1 października to godzina zero dla systemu kaucyjnego w Polsce. Od tej daty klienci przy zakupie napojów w butelkach plastikowych do 3 litrów, szklanych butelkach wielorazowego użytku do 1,5 litra oraz metalowych puszkach do 1 litra muszą się liczyć z koniecznością zapłacenia kaucji. Zależnie od rodzaju opakowania będzie to 1 zł za szklaną, wielorazową butelkę lub 50 gr za pozostałe opakowania. Choć objęte kaucją będą wyłącznie butelki czy puszki z odpowiednim oznakowaniem na etykiecie, co początkowo nie będzie częste, to sklepy powinny być gotowe na zwroty takich opakowań. Obowiązkowo te, które mają powyżej 200 m powierzchni handlowej, nieobowiązkowo mniejsze.
Do rozliczeń z operatorami potrzebny będzie recyklomat lub przynajmniej skaner. Automat jest wygodniejszy, ale nie bezproblemowy. Uściślijmy – takie urządzenia już od tygodni można spotkać w niektórych sklepach, służą jednak ich własnym akcjom promocyjnym, a dopiero 1 października zaczną pełnić rolę związaną z systemem kaucyjnym.
Butelkomat za własne środki sklepu
Część sklepów liczyła, że to tzw. podmioty reprezentujące czyli operatorzy systemu, sfinansują recyklomaty. Tak jest w niektórych krajach, jednak nie u nas. Każdy sklep czy sieć sklepów musi to sobie zorganizować samodzielnie albo zdecydować się na punkt ręcznego odbioru.
- Przepisy nie mówią, kto ma sfinansować butelkomat. Operatorzy w Polsce nie biorą na siebie ani roli pośrednika przy sprzedaży tych urządzeń, ani roli firmy leasingującej, zajmują się tylko zbiórką i rozliczaniem odpadów w systemie kaucyjnym - mówi Marek Przybylski, doradca podatkowy, radca prawny, menedżer w MDDP.
Wiele placówek decyduje się jednak na recyklomaty, bo przyjmowanie w kasie zwracanych puszek czy butelek znacząco wydłuży obsługę klientów.
W kalkulacjach trzeba wziąć pod uwagę także tzw. handling fee, czyli rekompensatę płaconą sklepom przez operatorów za zbieranie pustych butelek czy puszek: za poniesione koszty związane z logistyką, sprzętem (w tym właśnie butelkomatami) i obsługą pracowników.

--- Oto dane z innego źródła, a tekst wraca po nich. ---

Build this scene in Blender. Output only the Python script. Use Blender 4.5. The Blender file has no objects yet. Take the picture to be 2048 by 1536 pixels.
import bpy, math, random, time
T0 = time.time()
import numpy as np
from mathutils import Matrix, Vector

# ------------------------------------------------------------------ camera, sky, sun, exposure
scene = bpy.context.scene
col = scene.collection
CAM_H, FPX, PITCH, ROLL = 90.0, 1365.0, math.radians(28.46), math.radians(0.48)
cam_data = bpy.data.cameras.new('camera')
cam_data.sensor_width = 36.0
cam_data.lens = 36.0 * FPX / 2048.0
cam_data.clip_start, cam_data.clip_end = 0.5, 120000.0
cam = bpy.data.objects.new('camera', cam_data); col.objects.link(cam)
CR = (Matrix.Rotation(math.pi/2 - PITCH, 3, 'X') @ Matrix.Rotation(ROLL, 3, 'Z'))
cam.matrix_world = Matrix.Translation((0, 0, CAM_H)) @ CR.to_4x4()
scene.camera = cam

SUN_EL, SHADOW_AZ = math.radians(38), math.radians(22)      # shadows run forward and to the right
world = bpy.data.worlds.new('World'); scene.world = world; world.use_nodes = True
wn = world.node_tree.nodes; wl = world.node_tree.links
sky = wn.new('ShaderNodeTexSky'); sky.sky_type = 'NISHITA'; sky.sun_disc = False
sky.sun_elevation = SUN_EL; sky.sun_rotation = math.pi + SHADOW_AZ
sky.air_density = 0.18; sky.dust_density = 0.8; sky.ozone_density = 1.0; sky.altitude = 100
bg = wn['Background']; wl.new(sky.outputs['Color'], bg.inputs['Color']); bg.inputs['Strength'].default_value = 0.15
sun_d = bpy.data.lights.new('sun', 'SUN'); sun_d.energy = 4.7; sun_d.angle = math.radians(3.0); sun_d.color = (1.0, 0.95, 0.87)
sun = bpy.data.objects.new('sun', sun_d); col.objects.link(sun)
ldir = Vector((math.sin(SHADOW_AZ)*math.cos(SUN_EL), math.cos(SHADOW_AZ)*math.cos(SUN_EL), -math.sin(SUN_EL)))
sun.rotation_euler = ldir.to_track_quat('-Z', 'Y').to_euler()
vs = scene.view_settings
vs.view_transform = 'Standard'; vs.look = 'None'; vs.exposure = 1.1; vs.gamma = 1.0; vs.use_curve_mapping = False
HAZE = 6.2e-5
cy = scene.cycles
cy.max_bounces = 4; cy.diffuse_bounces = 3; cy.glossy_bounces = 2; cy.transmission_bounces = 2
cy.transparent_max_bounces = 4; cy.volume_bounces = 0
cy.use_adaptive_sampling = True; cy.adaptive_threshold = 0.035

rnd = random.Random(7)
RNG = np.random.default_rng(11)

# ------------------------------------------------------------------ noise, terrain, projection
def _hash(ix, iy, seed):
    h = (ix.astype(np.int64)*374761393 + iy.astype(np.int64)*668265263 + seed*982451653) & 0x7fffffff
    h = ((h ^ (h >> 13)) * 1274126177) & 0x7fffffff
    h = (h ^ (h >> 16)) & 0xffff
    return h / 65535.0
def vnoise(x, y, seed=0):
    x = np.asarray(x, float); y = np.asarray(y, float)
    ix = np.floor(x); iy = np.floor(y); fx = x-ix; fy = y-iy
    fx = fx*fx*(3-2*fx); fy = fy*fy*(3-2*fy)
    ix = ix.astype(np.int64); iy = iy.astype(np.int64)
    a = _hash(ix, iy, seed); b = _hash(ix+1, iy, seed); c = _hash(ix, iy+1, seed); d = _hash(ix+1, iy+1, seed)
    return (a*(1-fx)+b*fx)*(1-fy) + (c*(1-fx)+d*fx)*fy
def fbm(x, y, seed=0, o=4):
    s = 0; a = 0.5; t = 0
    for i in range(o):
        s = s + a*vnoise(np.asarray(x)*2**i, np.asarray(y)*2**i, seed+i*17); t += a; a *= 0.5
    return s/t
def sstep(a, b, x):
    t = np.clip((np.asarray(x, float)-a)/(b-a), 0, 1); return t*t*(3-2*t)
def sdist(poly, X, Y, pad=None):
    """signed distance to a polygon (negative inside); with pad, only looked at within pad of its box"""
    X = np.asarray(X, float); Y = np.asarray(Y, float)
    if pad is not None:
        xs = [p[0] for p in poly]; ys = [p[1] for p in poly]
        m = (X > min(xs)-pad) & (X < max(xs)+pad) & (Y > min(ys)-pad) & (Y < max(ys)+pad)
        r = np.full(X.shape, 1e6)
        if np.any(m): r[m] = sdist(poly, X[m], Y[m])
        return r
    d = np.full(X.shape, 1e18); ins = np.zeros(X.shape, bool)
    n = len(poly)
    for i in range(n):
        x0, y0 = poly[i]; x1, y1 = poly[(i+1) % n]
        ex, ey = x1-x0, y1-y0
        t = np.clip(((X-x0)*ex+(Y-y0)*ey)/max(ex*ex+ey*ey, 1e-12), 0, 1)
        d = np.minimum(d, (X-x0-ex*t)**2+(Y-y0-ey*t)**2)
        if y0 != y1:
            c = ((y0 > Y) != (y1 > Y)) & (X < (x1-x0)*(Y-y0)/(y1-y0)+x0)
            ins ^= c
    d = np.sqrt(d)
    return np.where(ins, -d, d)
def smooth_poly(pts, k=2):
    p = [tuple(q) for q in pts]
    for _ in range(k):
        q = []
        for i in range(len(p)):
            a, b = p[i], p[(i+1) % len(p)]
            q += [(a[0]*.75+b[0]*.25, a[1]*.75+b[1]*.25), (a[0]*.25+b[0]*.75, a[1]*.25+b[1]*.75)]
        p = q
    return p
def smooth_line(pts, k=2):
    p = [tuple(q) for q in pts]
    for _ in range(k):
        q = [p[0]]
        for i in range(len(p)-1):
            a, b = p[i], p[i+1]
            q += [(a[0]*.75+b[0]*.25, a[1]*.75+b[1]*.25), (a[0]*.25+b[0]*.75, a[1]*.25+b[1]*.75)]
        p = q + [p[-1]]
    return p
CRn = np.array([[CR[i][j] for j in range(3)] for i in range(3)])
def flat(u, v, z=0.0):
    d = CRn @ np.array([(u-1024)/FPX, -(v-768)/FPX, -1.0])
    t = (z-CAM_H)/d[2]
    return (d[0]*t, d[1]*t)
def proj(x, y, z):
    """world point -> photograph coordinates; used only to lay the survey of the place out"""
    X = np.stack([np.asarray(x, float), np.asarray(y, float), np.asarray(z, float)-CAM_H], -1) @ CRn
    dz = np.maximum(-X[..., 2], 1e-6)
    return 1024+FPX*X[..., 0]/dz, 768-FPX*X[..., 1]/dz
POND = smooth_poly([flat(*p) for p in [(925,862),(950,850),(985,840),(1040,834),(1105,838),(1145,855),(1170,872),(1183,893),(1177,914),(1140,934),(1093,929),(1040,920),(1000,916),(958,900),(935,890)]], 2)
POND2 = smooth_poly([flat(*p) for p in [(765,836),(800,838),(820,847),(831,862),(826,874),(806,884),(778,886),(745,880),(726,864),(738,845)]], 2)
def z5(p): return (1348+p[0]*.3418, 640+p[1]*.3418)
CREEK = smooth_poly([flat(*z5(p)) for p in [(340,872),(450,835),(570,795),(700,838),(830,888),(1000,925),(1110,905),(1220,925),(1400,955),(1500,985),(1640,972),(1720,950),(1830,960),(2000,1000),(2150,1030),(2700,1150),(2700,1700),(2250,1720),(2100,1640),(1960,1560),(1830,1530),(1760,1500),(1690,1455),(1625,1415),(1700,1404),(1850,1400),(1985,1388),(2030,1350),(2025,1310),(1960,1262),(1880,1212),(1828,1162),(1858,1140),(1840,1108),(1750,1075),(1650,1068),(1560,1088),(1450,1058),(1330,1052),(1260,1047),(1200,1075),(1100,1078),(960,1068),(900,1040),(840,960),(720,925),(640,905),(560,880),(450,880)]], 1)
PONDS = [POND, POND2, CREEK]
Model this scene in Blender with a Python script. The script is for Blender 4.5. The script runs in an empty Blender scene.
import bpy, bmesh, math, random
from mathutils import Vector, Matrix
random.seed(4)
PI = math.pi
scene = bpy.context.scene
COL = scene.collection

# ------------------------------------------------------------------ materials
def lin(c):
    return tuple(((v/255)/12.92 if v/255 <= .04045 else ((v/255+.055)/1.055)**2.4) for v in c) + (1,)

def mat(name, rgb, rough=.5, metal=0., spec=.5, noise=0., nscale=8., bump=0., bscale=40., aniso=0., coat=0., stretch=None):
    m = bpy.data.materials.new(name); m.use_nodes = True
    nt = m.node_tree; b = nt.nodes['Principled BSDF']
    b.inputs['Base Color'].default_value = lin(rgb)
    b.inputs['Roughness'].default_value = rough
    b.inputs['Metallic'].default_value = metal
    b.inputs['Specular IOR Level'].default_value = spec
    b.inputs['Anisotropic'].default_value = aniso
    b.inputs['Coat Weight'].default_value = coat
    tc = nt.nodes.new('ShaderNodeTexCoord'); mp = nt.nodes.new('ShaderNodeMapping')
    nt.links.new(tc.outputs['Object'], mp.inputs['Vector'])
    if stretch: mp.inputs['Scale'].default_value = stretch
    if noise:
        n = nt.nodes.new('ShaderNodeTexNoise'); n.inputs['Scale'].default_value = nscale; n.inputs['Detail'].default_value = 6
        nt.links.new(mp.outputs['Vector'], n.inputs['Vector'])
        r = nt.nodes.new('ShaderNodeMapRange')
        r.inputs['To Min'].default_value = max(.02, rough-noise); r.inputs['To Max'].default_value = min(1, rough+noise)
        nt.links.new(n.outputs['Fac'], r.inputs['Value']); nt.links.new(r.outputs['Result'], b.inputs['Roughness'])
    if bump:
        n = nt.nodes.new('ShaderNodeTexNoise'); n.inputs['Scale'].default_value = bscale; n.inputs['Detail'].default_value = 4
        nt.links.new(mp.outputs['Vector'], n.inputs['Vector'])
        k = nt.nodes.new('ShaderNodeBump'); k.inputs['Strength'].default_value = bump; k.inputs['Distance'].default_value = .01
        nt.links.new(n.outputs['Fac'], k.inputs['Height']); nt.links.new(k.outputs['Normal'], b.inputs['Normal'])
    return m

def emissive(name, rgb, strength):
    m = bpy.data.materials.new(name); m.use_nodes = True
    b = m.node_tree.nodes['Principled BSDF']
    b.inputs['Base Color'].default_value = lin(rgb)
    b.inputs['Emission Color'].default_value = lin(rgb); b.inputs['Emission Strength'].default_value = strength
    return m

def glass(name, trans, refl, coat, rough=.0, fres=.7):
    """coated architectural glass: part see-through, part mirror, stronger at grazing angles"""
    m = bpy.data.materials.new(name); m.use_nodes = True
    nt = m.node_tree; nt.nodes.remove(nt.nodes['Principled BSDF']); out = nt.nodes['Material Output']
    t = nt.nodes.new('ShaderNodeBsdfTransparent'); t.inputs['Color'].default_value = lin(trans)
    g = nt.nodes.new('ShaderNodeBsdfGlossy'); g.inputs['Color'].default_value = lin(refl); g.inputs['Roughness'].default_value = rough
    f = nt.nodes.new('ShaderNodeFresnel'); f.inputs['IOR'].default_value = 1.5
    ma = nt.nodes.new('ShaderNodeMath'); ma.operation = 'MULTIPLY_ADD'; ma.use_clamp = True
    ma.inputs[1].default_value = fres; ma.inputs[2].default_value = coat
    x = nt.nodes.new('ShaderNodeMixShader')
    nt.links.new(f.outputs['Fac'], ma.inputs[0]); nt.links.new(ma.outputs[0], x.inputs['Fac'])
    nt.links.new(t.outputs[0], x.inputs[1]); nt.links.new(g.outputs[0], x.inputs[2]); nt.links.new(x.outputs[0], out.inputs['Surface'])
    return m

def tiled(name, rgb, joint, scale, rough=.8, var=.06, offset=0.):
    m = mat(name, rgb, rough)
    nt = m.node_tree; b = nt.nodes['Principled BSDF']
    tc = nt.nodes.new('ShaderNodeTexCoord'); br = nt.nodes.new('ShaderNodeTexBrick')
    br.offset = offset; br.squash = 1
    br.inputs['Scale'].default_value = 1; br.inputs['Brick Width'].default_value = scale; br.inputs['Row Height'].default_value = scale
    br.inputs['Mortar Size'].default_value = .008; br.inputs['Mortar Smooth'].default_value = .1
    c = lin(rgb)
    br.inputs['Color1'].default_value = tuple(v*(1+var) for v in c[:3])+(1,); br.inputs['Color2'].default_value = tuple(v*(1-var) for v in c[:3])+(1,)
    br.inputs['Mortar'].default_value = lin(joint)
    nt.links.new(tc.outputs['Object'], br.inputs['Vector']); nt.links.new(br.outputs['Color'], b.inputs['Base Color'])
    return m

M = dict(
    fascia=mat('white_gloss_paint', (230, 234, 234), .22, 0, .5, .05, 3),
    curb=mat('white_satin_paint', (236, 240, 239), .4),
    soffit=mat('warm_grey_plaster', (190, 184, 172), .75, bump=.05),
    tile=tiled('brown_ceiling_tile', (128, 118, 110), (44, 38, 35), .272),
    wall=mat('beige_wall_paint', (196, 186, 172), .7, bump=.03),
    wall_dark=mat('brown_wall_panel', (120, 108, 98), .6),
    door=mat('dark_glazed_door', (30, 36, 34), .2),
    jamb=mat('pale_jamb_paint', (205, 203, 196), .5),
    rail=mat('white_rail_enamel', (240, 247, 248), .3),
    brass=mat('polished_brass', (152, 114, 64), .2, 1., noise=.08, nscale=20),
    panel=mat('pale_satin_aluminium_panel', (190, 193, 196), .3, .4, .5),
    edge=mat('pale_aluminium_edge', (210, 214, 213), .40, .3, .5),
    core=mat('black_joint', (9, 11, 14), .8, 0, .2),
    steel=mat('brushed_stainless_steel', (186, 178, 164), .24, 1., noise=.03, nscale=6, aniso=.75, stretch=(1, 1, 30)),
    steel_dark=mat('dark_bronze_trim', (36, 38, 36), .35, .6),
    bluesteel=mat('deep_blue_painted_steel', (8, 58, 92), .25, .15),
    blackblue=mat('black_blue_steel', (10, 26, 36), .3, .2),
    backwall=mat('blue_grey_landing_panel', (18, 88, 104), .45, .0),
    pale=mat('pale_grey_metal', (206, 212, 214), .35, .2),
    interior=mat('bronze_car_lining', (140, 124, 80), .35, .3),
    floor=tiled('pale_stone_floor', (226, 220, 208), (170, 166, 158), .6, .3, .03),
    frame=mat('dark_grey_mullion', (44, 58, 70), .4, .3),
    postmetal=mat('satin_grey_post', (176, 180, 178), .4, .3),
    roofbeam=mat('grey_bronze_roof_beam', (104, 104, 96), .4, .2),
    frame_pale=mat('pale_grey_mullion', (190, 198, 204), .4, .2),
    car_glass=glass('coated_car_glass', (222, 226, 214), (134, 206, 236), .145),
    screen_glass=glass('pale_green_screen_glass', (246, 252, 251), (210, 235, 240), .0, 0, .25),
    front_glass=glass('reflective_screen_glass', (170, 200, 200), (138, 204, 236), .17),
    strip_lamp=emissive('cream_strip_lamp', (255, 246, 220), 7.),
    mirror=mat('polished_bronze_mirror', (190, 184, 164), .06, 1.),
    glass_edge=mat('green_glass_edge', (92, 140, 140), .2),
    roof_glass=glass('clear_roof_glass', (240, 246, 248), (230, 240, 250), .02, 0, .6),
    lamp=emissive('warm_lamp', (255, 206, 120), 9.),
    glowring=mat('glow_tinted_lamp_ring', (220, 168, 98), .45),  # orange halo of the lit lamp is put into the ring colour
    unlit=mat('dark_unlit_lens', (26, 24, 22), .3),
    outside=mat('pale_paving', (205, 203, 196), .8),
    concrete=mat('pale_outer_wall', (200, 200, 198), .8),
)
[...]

- Pytanie, czy sklep jest w stanie wynegocjować wyższą handling fee niż proponuje operator. Tak, żeby wartość recyklomatu, skanera czy miejsca pod butelkomat mu się zwróciły. Operatorzy nie są zbyt skłonni do podnoszenia tej opłaty - zauważa Marek Przybylski.
Miejsce na automat to też pieniądz
Trzeba też pamiętać, że recyklomaty potrafią zabierać wiele miejsca. Czyli albo trzeba sklep rozbudować, albo przeznaczyć część jego powierzchni pod automat. - Zwłaszcza butelki szklane wymagają sporej przestrzeni: to mniej więcej mały pokój w mieszkaniu – uściśla ekspert MDDP. - Czasami może to być większa powierzchnia. W innych krajach w dużych centrach handlowych opakowania wrzuca się do recyklomatu wbudowanego w ścianę. Z drugiej strony butelki czy puszki są segregowane, kompresowane i transportowane taśmociągami do odpowiednich pojemników – wyjaśnia Piotr Mazurek, ekspert ds. gospodarki obiegu zamkniętego w Konfederacji Lewiatan.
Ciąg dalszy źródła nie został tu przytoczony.